Updated on 12 February 2010

Gordon Brown admits in public that he struck a deal with Tony Blair over the Labour party leadership - but denies the agreement was made at a north London restaurant.

Gordon Brown talks to Piers Morgan in his ITV1 interview.

During a highly personal interview with Piers Morgan for ITV1, the prime minister said Mr Blair agreed to hand over the leadership at a later date, on the basis that he was given a clear run in 1994.

But Mr Brown claimed that the "understanding" was reached before their now-infamous dinner at Granita in Islington, north London.

The "Granita pact" has been the subject of intense speculation ever since. Brown finally succeeded Blair at Downing Street 13 years later in June 2007.

Mr Brown said: "There was no deal struck at Granita's. That's been one of the great myths and people have written about it.

"I'd already agreed with Tony before that dinner that he would stand for the leadership and I would stay on as the shadow chancellor, as the person in charge of economic policy.

"And there's an understanding that at some point Tony would stand down and he would support me if, when that was the case. And that's where we left it."

Mr Brown appeared to suggest that he, rather than Mr Blair, should have assumed the leadership first.

He admitted he felt well-positioned to take over when John Smith died in 1994. He was shadow chancellor at that point and regarded as more senior than Mr Blair, who was shadow home secretary.

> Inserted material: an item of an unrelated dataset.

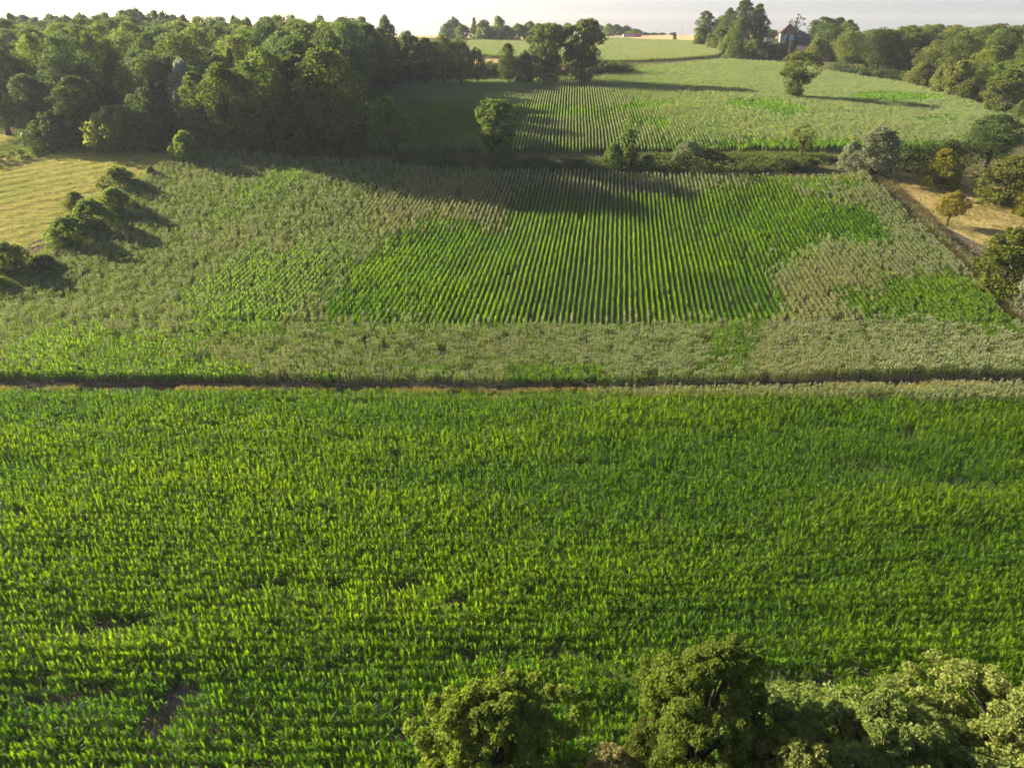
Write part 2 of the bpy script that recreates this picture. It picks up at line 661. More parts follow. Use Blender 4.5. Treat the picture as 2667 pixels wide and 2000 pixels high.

He said: "I believed I could do the job, I believed that I'd got the experience and built up the experience to do it."

Mr Brown admitted that there had been "fights" between himself as chancellor and Mr Blair as prime minister during their 10 years in government together.

In the same interview, to be broadcast on Sunday evening on ITV1, Mr Brown wept when he talked of the death of his daughter, Jennifer.

His eyes filled with tears as described the moment he knew that his newborn daughter was not going to survive. She died in 2002 aged 10 days after suffering a brain haemorrhage.

He said: "Nobody actually really told us for a week, it just gradually dawned on us that, that something was going wrong and she wasn't getting bigger, she wasn't growing and, no matter what treatment that was being given to her, she wasn't able to respond to it.

"And I could hold her hand and I could feel that she knew I was there and there was nothing that you could see that was actually wrong, but she just wasn't growing.

"And then probably after a week Sarah and I... she was in the special care. I turned to the doctor and I said 'She's not going to live, is she?'

"And he said 'No, I don't think so. She's not going to live'."

In the interview Gordon Brown also discussed his proposal to his wife Sarah.

Asked if he had got onto bended knee, the prime minister said "no".

Asked what he had said, Mr Brown replied to laughter from the studio audience: "The words were, I want to get married soon, and we should get married soon, please."